China's Alibaba joins auto maker SAIC with plan to develop Internet-connected cars

SHANGHAI (AFP) - Chinese e-commerce giant Alibaba on Thursday joined the country's biggest auto maker with a plan to develop an Internet-connected car, following other non-traditional players such as Google making inroads into the industry.

Search engine Google has made headlines with its plans for a self-driving car and Apple - maker of iPhones and iPads - is reportedly planning to develop an electric car.

Alibaba and SAIC Motor announced they were jointly setting up a 1 billion yuan (S$221.5 million) fund to develop an "Internet car", the auto maker said in a statement on its official microblog. The project will "lead China's Internet car development", it said, but gave no details about the planned vehicle.

Alibaba said the future car would use technology - such as cloud computing and big data - to help provide a better driving experience. The connected vehicle will include services such as e-commerce, digital entertainment, maps and communications, it said.

Analysts believe technology companies are unlikely to launch mass production of cars, rather seeking to shake up the traditional auto industry and establish partnerships with manufacturers, helping to promote their own business lines.

Alibaba's partner for the project, state-owned SAIC Motor, already has joint ventures with General Motors (GM) of the United States and Germany's Volkswagen.

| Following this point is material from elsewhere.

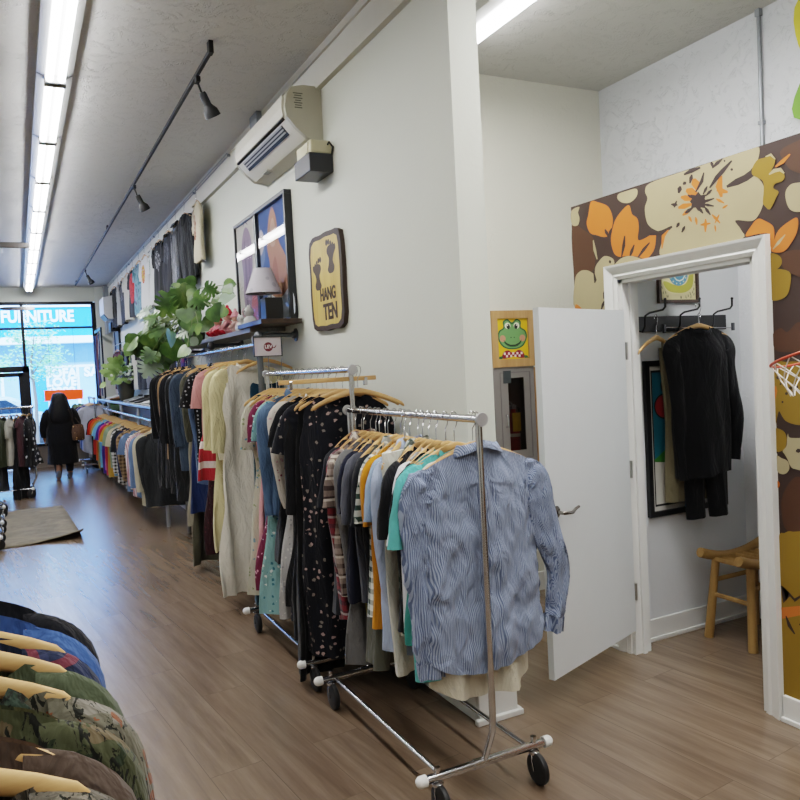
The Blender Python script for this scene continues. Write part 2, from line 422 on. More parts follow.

SAIC and GM also have a company which provides telematics - wireless information - services for vehicles manufactured and sold in China, including mobile apps and navigation help.

Alibaba, founded by entrepreneur Jack Ma in 1999, is China's biggest e-commerce company, estimated to hold more than 90 per cent of the country's market for consumer-to-consumer transactions.

Last month, Alibaba tested its first drone delivery service, echoing US online retailer Amazon, by whisking ginger tea to customers over three days in three Chinese cities.

Bloomberg News and a person familiar with the deal said on Thursday that Alibaba will also invest US$200 million (S$277.5 million) in Snapchat, the vanishing-image service.

US media reported last year that Snapchat - which allows the sending of text and photo messages that disappear seconds after being viewed - had held discussions with Alibaba.

A person familiar with the deal told AFP that Alibaba had committed to a $200 million investment. Alibaba declined to comment.

Bloomberg News, which also quoted sources on the investment, said the deal valued Snapchat at US$15 billion.

Snapchat's chief executive officer Evan Spiegel declined to comment, Bloomberg reported, quoting him as saying: "We are famous for not talking about the future."

Snapchat rocketed to popularity in the United States, especially among teenagers, after the initial app was released in September 2011.